**What is expected:** Copy each line exactly.

**Scene script records:**
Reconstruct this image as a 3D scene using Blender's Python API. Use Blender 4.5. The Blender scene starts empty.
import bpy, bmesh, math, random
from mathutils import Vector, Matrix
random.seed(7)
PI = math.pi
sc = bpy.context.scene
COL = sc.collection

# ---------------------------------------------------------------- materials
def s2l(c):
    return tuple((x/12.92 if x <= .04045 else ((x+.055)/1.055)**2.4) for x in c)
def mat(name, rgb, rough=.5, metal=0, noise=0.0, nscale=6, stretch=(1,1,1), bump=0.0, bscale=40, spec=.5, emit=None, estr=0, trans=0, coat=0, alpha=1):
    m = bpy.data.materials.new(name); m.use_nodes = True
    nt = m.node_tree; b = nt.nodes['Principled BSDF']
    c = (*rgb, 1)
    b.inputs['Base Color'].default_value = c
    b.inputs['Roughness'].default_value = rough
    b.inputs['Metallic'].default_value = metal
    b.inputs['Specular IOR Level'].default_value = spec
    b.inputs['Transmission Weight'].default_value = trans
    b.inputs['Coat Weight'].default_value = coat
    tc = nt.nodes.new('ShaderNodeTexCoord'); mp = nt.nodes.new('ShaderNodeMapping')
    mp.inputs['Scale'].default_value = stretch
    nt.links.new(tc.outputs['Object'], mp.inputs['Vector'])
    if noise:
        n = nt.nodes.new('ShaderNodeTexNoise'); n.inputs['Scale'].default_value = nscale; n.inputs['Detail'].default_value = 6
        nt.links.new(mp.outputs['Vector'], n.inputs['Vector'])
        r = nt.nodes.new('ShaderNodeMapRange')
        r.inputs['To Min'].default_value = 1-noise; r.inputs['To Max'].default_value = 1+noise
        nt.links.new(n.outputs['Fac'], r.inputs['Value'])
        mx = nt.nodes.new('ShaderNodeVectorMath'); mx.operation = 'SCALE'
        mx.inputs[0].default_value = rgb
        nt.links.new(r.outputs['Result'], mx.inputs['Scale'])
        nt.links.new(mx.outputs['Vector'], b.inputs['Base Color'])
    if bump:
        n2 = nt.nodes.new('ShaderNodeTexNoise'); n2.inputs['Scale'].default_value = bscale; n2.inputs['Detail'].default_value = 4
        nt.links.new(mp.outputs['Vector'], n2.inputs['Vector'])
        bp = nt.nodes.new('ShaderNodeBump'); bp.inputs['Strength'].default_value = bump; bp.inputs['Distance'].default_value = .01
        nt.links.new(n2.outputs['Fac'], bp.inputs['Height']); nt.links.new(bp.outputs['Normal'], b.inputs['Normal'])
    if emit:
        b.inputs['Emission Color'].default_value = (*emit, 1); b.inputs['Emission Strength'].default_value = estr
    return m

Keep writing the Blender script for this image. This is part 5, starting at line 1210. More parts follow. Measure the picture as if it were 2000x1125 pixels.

**Full answer:**
Reconstruct this image as a 3D scene using Blender's Python API. Use Blender 4.5. The Blender scene starts empty.
import bpy, bmesh, math, random
from mathutils import Vector, Matrix
random.seed(7)
PI = math.pi
sc = bpy.context.scene
COL = sc.collection

# ---------------------------------------------------------------- materials
def s2l(c):
    return tuple((x/12.92 if x <= .04045 else ((x+.055)/1.055)**2.4) for x in c)
def mat(name, rgb, rough=.5, metal=0, noise=0.0, nscale=6, stretch=(1,1,1), bump=0.0, bscale=40, spec=.5, emit=None, estr=0, trans=0, coat=0, alpha=1):
    m = bpy.data.materials.new(name); m.use_nodes = True
    nt = m.node_tree; b = nt.nodes['Principled BSDF']
    c = (*rgb, 1)
    b.inputs['Base Color'].default_value = c
    b.inputs['Roughness'].default_value = rough
    b.inputs['Metallic'].default_value = metal
    b.inputs['Specular IOR Level'].default_value = spec
    b.inputs['Transmission Weight'].default_value = trans
    b.inputs['Coat Weight'].default_value = coat
    tc = nt.nodes.new('ShaderNodeTexCoord'); mp = nt.nodes.new('ShaderNodeMapping')
    mp.inputs['Scale'].default_value = stretch
    nt.links.new(tc.outputs['Object'], mp.inputs['Vector'])
    if noise:
        n = nt.nodes.new('ShaderNodeTexNoise'); n.inputs['Scale'].default_value = nscale; n.inputs['Detail'].default_value = 6
        nt.links.new(mp.outputs['Vector'], n.inputs['Vector'])
        r = nt.nodes.new('ShaderNodeMapRange')
        r.inputs['To Min'].default_value = 1-noise; r.inputs['To Max'].default_value = 1+noise
        nt.links.new(n.outputs['Fac'], r.inputs['Value'])
        mx = nt.nodes.new('ShaderNodeVectorMath'); mx.operation = 'SCALE'
        mx.inputs[0].default_value = rgb
        nt.links.new(r.outputs['Result'], mx.inputs['Scale'])
        nt.links.new(mx.outputs['Vector'], b.inputs['Base Color'])
    if bump:
        n2 = nt.nodes.new('ShaderNodeTexNoise'); n2.inputs['Scale'].default_value = bscale; n2.inputs['Detail'].default_value = 4
        nt.links.new(mp.outputs['Vector'], n2.inputs['Vector'])
        bp = nt.nodes.new('ShaderNodeBump'); bp.inputs['Strength'].default_value = bump; bp.inputs['Distance'].default_value = .01
        nt.links.new(n2.outputs['Fac'], bp.inputs['Height']); nt.links.new(bp.outputs['Normal'], b.inputs['Normal'])
    if emit:
        b.inputs['Emission Color'].default_value = (*emit, 1); b.inputs['Emission Strength'].default_value = estr
    return m

Keep writing the Blender script for this image. This is part 5, starting at line 1210. More parts follow. Measure the picture as if it were 2000x1125 pixels.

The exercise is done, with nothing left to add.